As Mil e Uma Noites é um conjunto de contos (alguns deles tão
extensos como um romance best-seller moderno) que explora praticamente a maior
parte das possibilidades genéricas hoje existente. Mas não, não é um livro
antes do seu tempo, como se costuma dizer, aliás, tal coisa não existe. E se a modernidade bebeu muito da sua fonte, ele bebe dos
gregos, vários mitos gregos foram reconfigurados pelo imaginário oriental, por
exemplo, uma das viagens de Sindbad não é mais do que uma versão de Ulisses e
Polifemo, da Odisseia de Homero..
As personagens mais recorrentes
nos contos da Sherazade são o Califa Haroun-Al-Raschid, a sua esposa, a
ciumenta Zobeida, o seu grão-vizir e sábio, Giafar (desconfigurado pela
Disney), o chefe dos eunucos, Mesrour, e o idiota Ali que protagoniza
praticamente todas as anedotas do livro.
As Mil e Uma Noites é uma leitura obrigatória para todo o
amante da ficção, é certo que boa parte das personagens são cópias e versões umas das outras, todos os heróis recitam o Alcorão de cor, e é muito racista, praticamente todos os
cristãos, ou francos, são cães infiéis e traiçoeiros (tirando um franca heróica
que acabou convertida ao Islão), todos os judeus, salvos raras excepções, são
mercadores inescrupulosos e quando ganham escrúpulo também viram muçulmanos,
mas não nos esqueçamos do contexto histórico-social da obra, todos os pretos são mentirosos ou possuem talento para o sexo (mostrando que esse fetiche não é também recente).

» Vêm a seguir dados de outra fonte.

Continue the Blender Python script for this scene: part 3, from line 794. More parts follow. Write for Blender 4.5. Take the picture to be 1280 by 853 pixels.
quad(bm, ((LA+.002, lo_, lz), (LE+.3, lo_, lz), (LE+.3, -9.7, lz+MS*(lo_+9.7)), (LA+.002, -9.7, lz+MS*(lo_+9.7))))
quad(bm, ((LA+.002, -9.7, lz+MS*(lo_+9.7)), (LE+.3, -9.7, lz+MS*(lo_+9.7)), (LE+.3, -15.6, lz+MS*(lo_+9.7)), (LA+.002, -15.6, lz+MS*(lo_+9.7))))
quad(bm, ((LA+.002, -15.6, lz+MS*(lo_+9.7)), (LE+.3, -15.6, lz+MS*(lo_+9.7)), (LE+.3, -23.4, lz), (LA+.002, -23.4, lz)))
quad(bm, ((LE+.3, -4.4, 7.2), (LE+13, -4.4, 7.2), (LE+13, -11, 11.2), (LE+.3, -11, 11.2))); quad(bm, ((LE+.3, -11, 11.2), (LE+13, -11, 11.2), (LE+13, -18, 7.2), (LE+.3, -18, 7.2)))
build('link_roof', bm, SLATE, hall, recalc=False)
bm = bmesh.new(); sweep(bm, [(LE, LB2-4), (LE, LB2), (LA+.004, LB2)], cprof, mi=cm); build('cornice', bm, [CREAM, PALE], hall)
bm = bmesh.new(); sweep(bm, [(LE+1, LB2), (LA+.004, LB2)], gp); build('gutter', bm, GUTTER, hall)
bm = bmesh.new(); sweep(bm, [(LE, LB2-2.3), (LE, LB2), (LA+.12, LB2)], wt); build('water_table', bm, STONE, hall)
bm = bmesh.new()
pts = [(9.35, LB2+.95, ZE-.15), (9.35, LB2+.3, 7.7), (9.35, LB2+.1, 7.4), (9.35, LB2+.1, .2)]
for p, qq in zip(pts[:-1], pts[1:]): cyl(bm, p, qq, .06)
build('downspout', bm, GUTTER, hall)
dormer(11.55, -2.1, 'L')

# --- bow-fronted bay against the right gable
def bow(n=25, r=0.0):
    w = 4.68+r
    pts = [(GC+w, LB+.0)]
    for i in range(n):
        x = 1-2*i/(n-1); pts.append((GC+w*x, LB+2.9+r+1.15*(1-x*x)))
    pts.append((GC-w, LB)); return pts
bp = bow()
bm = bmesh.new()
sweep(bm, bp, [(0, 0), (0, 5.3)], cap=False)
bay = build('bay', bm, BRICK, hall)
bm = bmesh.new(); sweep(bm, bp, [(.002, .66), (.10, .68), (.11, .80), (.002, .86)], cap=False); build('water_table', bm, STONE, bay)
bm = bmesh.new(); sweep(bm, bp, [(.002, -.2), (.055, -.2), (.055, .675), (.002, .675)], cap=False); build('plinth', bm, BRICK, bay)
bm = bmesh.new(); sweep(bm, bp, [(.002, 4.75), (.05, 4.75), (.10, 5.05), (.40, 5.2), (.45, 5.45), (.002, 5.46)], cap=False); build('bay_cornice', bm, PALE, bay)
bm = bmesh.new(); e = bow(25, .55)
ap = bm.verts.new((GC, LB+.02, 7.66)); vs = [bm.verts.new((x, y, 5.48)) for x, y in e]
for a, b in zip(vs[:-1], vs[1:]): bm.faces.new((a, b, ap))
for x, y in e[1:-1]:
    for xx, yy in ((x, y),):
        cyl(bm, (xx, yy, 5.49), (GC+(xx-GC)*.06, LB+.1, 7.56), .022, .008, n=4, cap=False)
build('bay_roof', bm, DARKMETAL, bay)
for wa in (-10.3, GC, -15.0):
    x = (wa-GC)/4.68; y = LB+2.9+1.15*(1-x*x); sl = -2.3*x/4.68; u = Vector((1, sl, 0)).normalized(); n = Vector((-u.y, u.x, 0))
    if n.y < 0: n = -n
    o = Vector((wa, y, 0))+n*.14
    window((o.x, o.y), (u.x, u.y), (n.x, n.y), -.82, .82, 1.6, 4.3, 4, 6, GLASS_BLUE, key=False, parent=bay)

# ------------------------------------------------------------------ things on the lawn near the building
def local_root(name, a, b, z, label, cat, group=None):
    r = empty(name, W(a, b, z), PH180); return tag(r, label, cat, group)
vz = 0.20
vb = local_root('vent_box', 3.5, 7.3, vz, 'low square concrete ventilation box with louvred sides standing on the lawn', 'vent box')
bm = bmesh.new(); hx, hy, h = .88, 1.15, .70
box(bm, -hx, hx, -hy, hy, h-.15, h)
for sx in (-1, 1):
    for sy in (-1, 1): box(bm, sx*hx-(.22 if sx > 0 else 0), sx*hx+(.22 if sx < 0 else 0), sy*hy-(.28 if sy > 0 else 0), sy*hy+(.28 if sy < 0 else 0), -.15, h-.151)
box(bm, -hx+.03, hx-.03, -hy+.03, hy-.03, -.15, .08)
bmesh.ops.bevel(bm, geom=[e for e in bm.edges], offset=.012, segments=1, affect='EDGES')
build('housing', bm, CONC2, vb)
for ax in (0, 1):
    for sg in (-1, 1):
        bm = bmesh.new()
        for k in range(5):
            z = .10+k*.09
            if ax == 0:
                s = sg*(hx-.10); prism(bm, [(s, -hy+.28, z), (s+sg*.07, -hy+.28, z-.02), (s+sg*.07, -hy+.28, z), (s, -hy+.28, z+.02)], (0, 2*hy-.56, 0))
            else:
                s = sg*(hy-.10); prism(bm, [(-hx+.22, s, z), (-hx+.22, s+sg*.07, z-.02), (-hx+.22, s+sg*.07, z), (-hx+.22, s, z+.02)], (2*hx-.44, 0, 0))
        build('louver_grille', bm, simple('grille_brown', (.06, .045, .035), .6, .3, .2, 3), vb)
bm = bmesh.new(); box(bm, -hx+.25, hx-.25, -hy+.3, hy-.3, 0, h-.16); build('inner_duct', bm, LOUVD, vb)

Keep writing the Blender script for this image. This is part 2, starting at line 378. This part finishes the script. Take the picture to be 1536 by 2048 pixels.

Aliás, em termos
comparativos, hoje na ficção americana, um judeu é um óptimo piadista ou
argumentista, um muçulmano é terrorista, um preto é bom no sexo e/ou vende drogas (ai os pretos). E também As Mil e Uma Noites pode ser um bom documento histórico e
sociológico do antigo oriente muçulmano, mostrando-nos que os costumes mudaram
bastantes e que muitas práticas misóginas do mundo do extremismo-islâmico não
existiam nos primórdios do islamismo.
Posto isto, eu digo: vão às bibliotecas
procurar pelo livro, ou livros (o que eu li foram seis tomos gigantescos).